As presented, Pandora – the fictional moon on which the story is set – is undoubtedly a living creature with its various plant, animal and semi-human species coexisting in harmony and balance. Cameron apparently nods to the Gaia Hypothesis – that our earth is a living creature, but (unlike Pandora before the humans arrive) unbalanced by the greed and destructiveness of one of its constituents, us. Whereas Gaia is a god, for Cameron Pandora has indeed godlike qualities. She is an intimate god, not a distant being "out there" who is often accessible only if we go through official channels of religious organisations.

Given there are probably few viewers of Avatar who are signed up pantheists, why does this film appeal so strongly? Are we all secret pantheists? I don't think so. Many of us, particularly those who believe in both evolution and God, are what might be called panentheists: God is in everything (humans, animals, plants, the whole universe) and at the same time everything is in God, who is (against pantheism) infinitely more than just the material universe.

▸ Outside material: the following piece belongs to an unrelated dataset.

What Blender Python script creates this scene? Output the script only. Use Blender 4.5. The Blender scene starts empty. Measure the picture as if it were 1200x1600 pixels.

As the most advanced species on this planet we humans have the duty to preserve, protect and nurture the other species. This is our task from God. Hence the moral importance so many religious people – including Pope Benedict, the Dalai Lama and Orthodox Patriarch Bartholomew – place on ecology.

Avatar taps into a current fear among many people today – that the earth is being slowly destroyed through pollution and misuse, frequently by uncontrolled business interests often backed up by politicians and military force. Note: the villains in the movie are big business and military types who, having wasted the earth, have moved on like locusts to exploit another planet. There are clear echoes of globalisation at its worst here.

Many, too, feel disconnected in their own lives – the modern rat-race has undermined senses of family and community. People long for a simpler life, a life based more solidly on relationships and relatedness; many long to escape the city's clutter and noise and reconnect with nature. The appeal of Pandora – and of Avatar – lies in this sense of connectedness.

In the resistance of Pandora to human exploitation, we see our wishes to resist the mess in which we have landed. The fact that marginal humans – disabled persons, women, persons of colour (in a white-dominated set up), even dare we say it a smoker! – identify with this vision and join in a revolt against "their own" perhaps echoes our own sense of frustration at seeming unimportant and powerless and our secret desire to change things.

The spirituality of Pandora appeals, I have suggested, because of its immediacy. We as the Church need to see this not so much as a threat as a challenge: how to make our faith an expression of unconditional connectedness – between God, each other and creation.